Directive => Select and reproduce each line of the listing below that bears the string "scene".

Provided material =>
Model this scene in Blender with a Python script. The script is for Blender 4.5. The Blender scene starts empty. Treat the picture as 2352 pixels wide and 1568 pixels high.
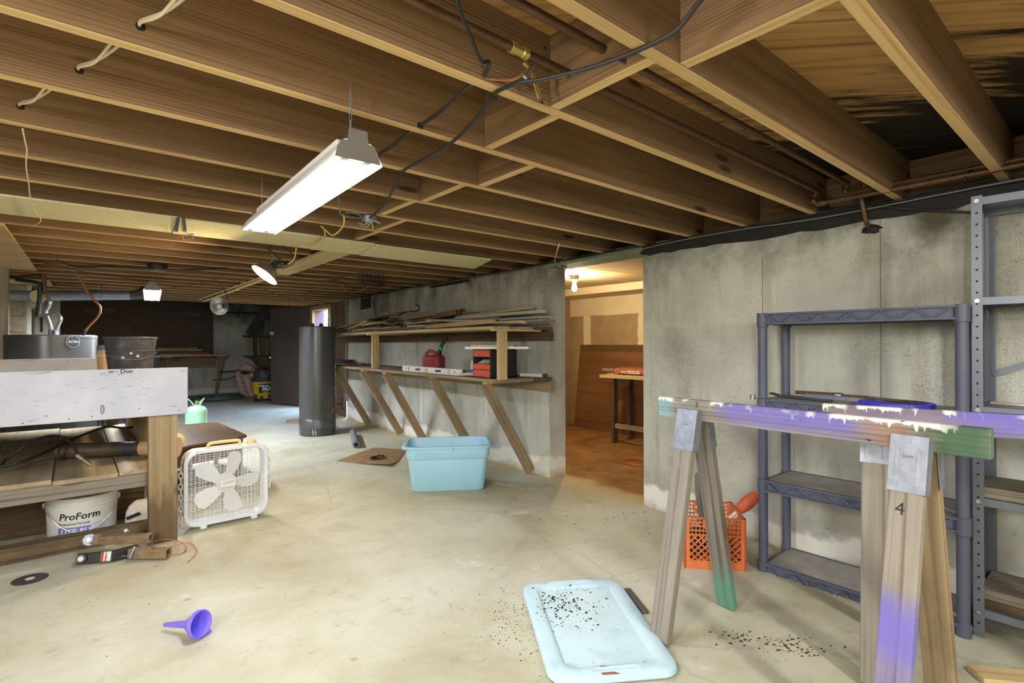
import bpy, math, random
from mathutils import Vector, Matrix, Euler
S = bpy.context.scene
COL = S.collection
PI = math.pi
V = Vector

# ------------------------------------------------------------------ camera, world, exposure
CAM_H = 1.25
YAW, PITCH, ROLL, FPX = math.radians(39.88), math.radians(.2), math.radians(-.15), 1207.0
_f0 = V((math.sin(YAW), math.cos(YAW), 0)); _r0 = V((math.cos(YAW), -math.sin(YAW), 0)); _u0 = V((0, 0, 1))
FW = _f0 * math.cos(PITCH) + _u0 * math.sin(PITCH)
_u1 = -_f0 * math.sin(PITCH) + _u0 * math.cos(PITCH)
RT = _r0 * math.cos(ROLL) + _u1 * math.sin(ROLL)
UP = -_r0 * math.sin(ROLL) + _u1 * math.cos(ROLL)
cd = bpy.data.cameras.new('camera'); cam = bpy.data.objects.new('camera', cd); COL.objects.link(cam)
cd.sensor_width = 36; cd.lens = FPX / 2352 * 36; cd.clip_start = .03; cd.clip_end = 200
cam.matrix_world = Matrix(((RT.x, UP.x, -FW.x, 0), (RT.y, UP.y, -FW.y, 0), (RT.z, UP.z, -FW.z, CAM_H), (0, 0, 0, 1)))
S.camera = cam

w = bpy.data.worlds.new('world'); S.world = w; w.use_nodes = True
nt = w.node_tree; bg = nt.nodes['Background']
sky = nt.nodes.new('ShaderNodeTexSky'); sky.sky_type = 'NISHITA'; sky.sun_disc = False
sky.sun_elevation = math.radians(48); sky.sun_rotation = math.radians(200); sky.air_density = 1.2; sky.dust_density = 2.0
nt.links.new(sky.outputs[0], bg.inputs[0]); bg.inputs[1].default_value = 2.4
pd = bpy.data.lights.new('daylight_portal', 'AREA'); pd.shape = 'RECTANGLE'; pd.size = 1.0; pd.size_y = 1.95
pd.cycles.is_portal = True
po = bpy.data.objects.new('daylight_portal', pd); COL.objects.link(po)
po.location = (3.66, 9.94, 1.0); po.rotation_euler = (0, math.radians(90), 0)

S.view_settings.view_transform = 'Standard'; S.view_settings.look = 'None'
S.view_settings.gamma = 1; S.view_settings.use_curve_mapping = False
S.view_settings.exposure = .92
# unseen fill lights added behind and beside the camera to brighten the room
for i, (x, y, z, pw, tx, ty) in enumerate(((-1.6, -1.1, 1.82, 46, .5, .55), (1.3, -1.5, 1.82, 34, .35, .5), (-1.9, .5, 1.84, 56, .7, .45))):
    ld = bpy.data.lights.new('rear_fill_light', 'AREA'); ld.shape = 'RECTANGLE'; ld.size = .16; ld.size_y = 1.2
    ld.energy = pw; ld.color = (1, .965, .90)
    lo = bpy.data.objects.new('rear_fill_light', ld); COL.objects.link(lo); lo.location = (x, y, z); lo.rotation_euler = V((tx, ty, -1)).to_track_quat('-Z', 'Y').to_euler()
TUBE_E, TUBE2_E, BULB_E, SIDE_E = 54.0, 220.0, 850.0, 620.0
S.cycles.max_bounces = 10; S.cycles.diffuse_bounces = 6; S.cycles.sample_clamp_indirect = 6
S.cycles.caustics_reflective = False; S.cycles.caustics_refractive = False

# ------------------------------------------------------------------ pixel rays onto real planes of the room
def ray(x, y): return FW + RT * ((x - 1176) / FPX) - UP * ((y - 784) / FPX)
O0 = V((0, 0, CAM_H))
def on(x, y, axis, c):
    d = ray(x, y); i = 'xyz'.index(axis); return O0 + d * ((c - O0[i]) / d[i])
def onz(x, y, z): return on(x, y, 'z', z)
def ony(x, y, c): return on(x, y, 'y', c)
def onx(x, y, c): return on(x, y, 'x', c)
def deep(x, y, z): return O0 + ray(x, y) * z
def wallx(y): return 3.29 + .029 * y
def onwall(x, y, off=0.0):
    p = onx(x, y, 3.4)
    for _ in range(12): p = onx(x, y, wallx(p.y) - off)
    return p

# ------------------------------------------------------------------ mesh helpers
class MB:
    def __init__(s): s.v = []; s.f = []
    def add(s, vs, fs):
        n = len(s.v); s.v += [tuple(a) for a in vs]; s.f += [tuple(i + n for i in f) for f in fs]; return s
    def bx(s, x0, x1, y0, y1, z0, z1):
        return s.add([(x0,y0,z0),(x1,y0,z0),(x1,y1,z0),(x0,y1,z0),(x0,y0,z1),(x1,y0,z1),(x1,y1,z1),(x0,y1,z1)],
                     [(3,2,1,0),(4,5,6,7),(0,1,5,4),(1,2,6,5),(2,3,7,6),(3,0,4,7)])
    def bar(s, p, q, w, t, up=(0,0,1)):
        p, q = V(p), V(q); d = (q - p).normalized(); u = V(up); u = u - d * u.dot(d)
        if u.length < 1e-5: u = V((1,0,0)) - d * d.x
        u.normalize(); r = d.cross(u); vs = []
        for e in (p, q):
            for a, b in ((-1,-1),(1,-1),(1,1),(-1,1)): vs.append(e + r * (a*w/2) + u * (b*t/2))
        return s.add(vs, [(3,2,1,0),(4,5,6,7),(0,1,5,4),(1,2,6,5),(2,3,7,6),(3,0,4,7)])
    def rings(s, loops, cap0=True, cap1=True, closed=False):
        n = len(loops[0]); vs = [p for l in loops for p in l]; fs = []
        m = len(loops)
        for i in range(m if closed else m - 1):
            a, b = i * n, ((i + 1) % m) * n
            for j in range(n):
                k = (j + 1) % n; fs.append((a + j, a + k, b + k, b + j))
        if cap0 and not closed: fs.append(tuple(range(n - 1, -1, -1)))
        if cap1 and not closed: fs.append(tuple((m - 1) * n + j for j in range(n)))
        return s.add(vs, fs)
    def cyl(s, p, q, r, r2=None, n=16, cap=True):
        return s.tube([p, q], [r, r if r2 is None else r2], n, cap=cap)
    def tube(s, pts, r, n=8, cap=True, closed=False):
        pts = [V(p) for p in pts]; m = len(pts); loops = []; u = None
        for i, p in enumerate(pts):
            if closed: d = pts[(i+1) % m] - pts[i-1]
            else: d = pts[min(i+1, m-1)] - pts[max(i-1, 0)]
            if d.length < 1e-9: d = V((0,0,1))
            d.normalize()
            if u is None: u = V((0,0,1)) if abs(d.z) < .9 else V((1,0,0))
            u = u - d * u.dot(d)
            if u.length < 1e-6: u = V((1,0,0)) - d * d.x
            u.normalize(); w = d.cross(u); rr = r[i] if isinstance(r, (list, tuple)) else r
            loops.append([p + (u * math.cos(2*PI*j/n) + w * math.sin(2*PI*j/n)) * rr for j in range(n)])
        return s.rings(loops, cap, cap, closed)
    def lathe(s, prof, n=24, c=(0,0,0), cap0=False, cap1=False):
        c = V(c); return s.rings([[c + V((r*math.cos(2*PI*j/n), r*math.sin(2*PI*j/n), z)) for j in range(n)] for r, z in prof], cap0, cap1)
    def prism(s, poly, z0, z1):
        return s.rings([[(x, y, z0) for x, y in poly], [(x, y, z1) for x, y in poly]])
    def ball(s, c, r, n=12, m=8, sc=(1,1,1)):
        c = V(c); lo = []
        for i in range(m + 1):
            a = PI * i / m; rr = max(math.sin(a), .02) * r
            lo.append([c + V((rr*math.cos(2*PI*j/n)*sc[0], rr*math.sin(2*PI*j/n)*sc[1], -r*math.cos(a)*sc[2])) for j in range(n)])
        return s.rings(lo)
    def disc(s, c, r, nrm, n=12):
        c, nrm = V(c), V(nrm).normalized(); return s.cyl(c - nrm*.0006, c + nrm*.0006, r, n=n)
    def xf(s, M):
        s.v = [tuple(M @ V(p)) for p in s.v]; return s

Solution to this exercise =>
Model this scene in Blender with a Python script. The script is for Blender 4.5. The Blender scene starts empty. Treat the picture as 2352 pixels wide and 1568 pixels high.
S = bpy.context.scene